Give an inch take an inch
Give an inch take an inch
Give an inch take an inch
STOP. DOING. UX.
Computers were meant to do math, not make pictures.
Trillions of pixels illuminated, but no real life benefit has been discovered.
GUI. Ray Tracing. Generative Adversarial Networks and Diffusion Models.
Terms dreamed up by the deranged.
They are playing you for fools!
GUI. Ray Tracing. Generative Adversarial Networks and Diffusion Models.
Those things can have their place. But not on a restaurant website when I'm trying to order curry.
It's infuriating!
I just want static html webpages back. The sheer volume of scripts that run just to display text these days drives me nuts.
Agreed! Bring back usenet and keep the normies out. Judging by all the fascist uprisings, they weren't ready for it anyways.
lol, Committee for the Extermination of Eternal September.
The guys that went to the moon were engineers and highly trained to use the computer. We can dream to have users half as competent.
After separating from the Command Modupe for lunar descent, there was a faulty abort switch discovered on the Apollo 14 lunar module that required Alan Shephard and Edgar Mitchell to reprogram the lunar module computer in lunar orbit.
Well how else is google gonna keep tabs on you.
Heh
Unused RAM is wasted RAM. Apps like Chrome use available RAM if it's available, but they should be releasing it for other apps to use when there's high memory pressure.
It's the same with disk caching. If you have a lot of free RAM, the OS will use all of it for caching files.
my problem with certain programs, chrome included, is they tell the os "no, you can't have this ram back. i'm using it"
i understand the logic of your argument, but it's never played out in life
In some cases, the RAM actually is in use by the site. That's especially the case on sites with heavy client-side logic. In that case, it's not Chrome's (or Firefox's) fault, it's the website's fault. If you hover over the tab, it should show memory usage in the popover.
Chrome has a "Memory Saver" feature where it'll unload tabs that are offscreen/hidden which helps quite a bit. Not sure if Firefox has something similar.
No, the reason why browsers use so much RAM is because every tab is it's own process and sandbox. That and lazy handling of content.
Edit: apparently i overestimated the overhead of process & sanbox per tab? So it's more lazy handling, i.e. keeping pictures in RAM instead of pushing them to cache?
Sandboxing does use some RAM, but it was a big win for security. One site can't crash the entire browser or use a security hole to get access to data on other tabs. Still, the majority of the RAM is taken by the site itself. The processes do share some RAM - they're not entirely isolated.

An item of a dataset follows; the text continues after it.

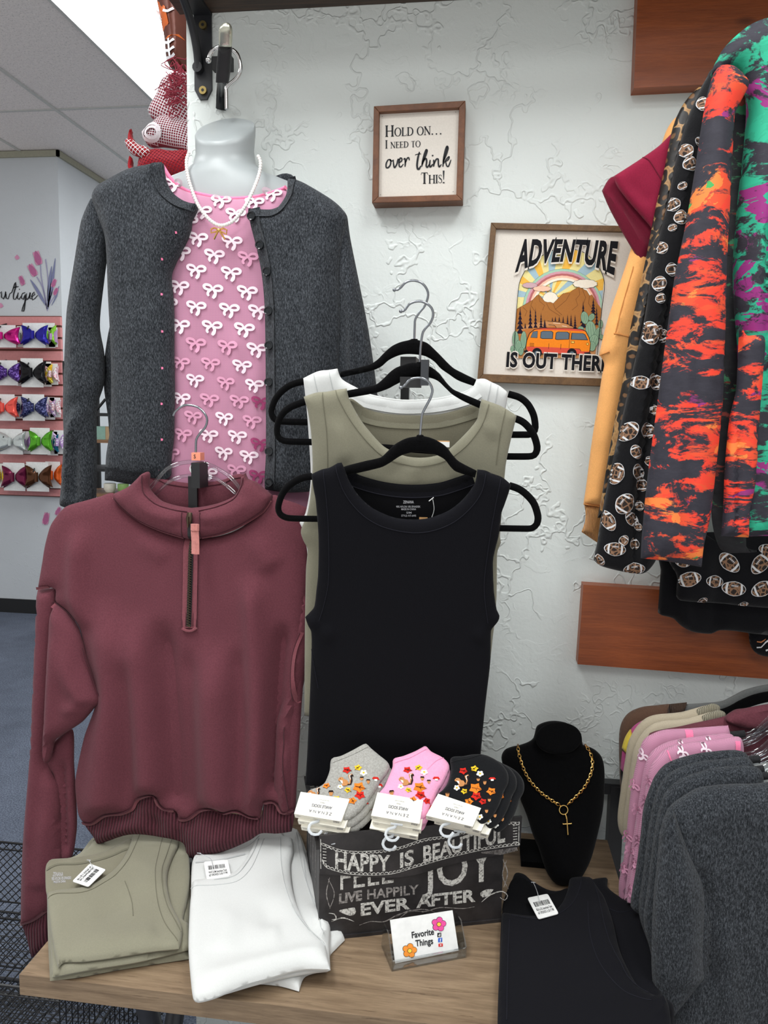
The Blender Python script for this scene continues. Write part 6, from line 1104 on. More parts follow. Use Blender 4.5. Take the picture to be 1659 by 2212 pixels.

Back in 69 more people were carrying the load of logic in their heads. Its been a double edged sword of progress with more responsibilities offloaded to automation
My desktop with 64gb sat idling with a web browser open:
You got 32gb to play with chump
The NASA computers were among the most advanced computer science of their day. They were built by engineers with cutting edge technology. Chrome is a web browser, an absurd behemoth intended to view everything from a static page from twenty years ago to a dynamically assembled webapp using frameworks even the app's creator doesn't know one tenth of, but still has to import, and the whole thing is built to spy on what you do while you surf for cat pics and pussy pics for the ten trillionth time, feeding google's monopoly.
Not even apples to oranges. Apples to the lump formerly known as the planet Pluto.
so many reasons to ditch chrome and google altogether...
Link to the memory module used: https://airandspace.si.edu/collection-objects/core-memory-module-saturn-v/nasm_A20210580000
It's more impressive when you see this giant block of wires in person.
Isn't it great that we don't have to be so efficient anymore?
I blame WYSIWYG CMSs
People in 1969: What is a browser tab?
You know those paper folders? Yeah imagine that each flap is actually a screen.
You're welcome.
Good thing they didn't need chrome to go to the moon.
You can do math without a computer, it turns out.
Putting shit on the moon is very easy from a maths PoV
That's not why we were able to get Apollo 11 onto the moon using only 8 kilobytes. The real reason is because we used the most batshit sorcery mankind may ever know to eek out every last ounce of usefulness we could muster from those 8 kilobytes.
Games were impressive in this way too. Computers and consoles didn't have much CPU power or memory, so they had to squeeze every little bit.
This was still happening even with 5th gen consoles. Crash Bandicoot couldn't fit in the Playstation's memory so they ended up overwriting system memory and memory allocated to features of Sony's standard library they weren't using.
These days, game development is more "boring" in that aspect. Systems are powerful and frameworks like Unreal Engine handle all the core stuff. That's not necessarily a bad thing though - it lets the game developers focus on the game itself.
There was some sorcery involved, yes. But that does not mean it wasn't a fundamentally easy problem. Orbital mechanics are the easiest and cleanest physics around. That's why classical mechanics was so incredibly useful: it's a near perfect predictor for movement in the sky. There ain't no friction no nothing. Just clean positions, gravity, and propulsion.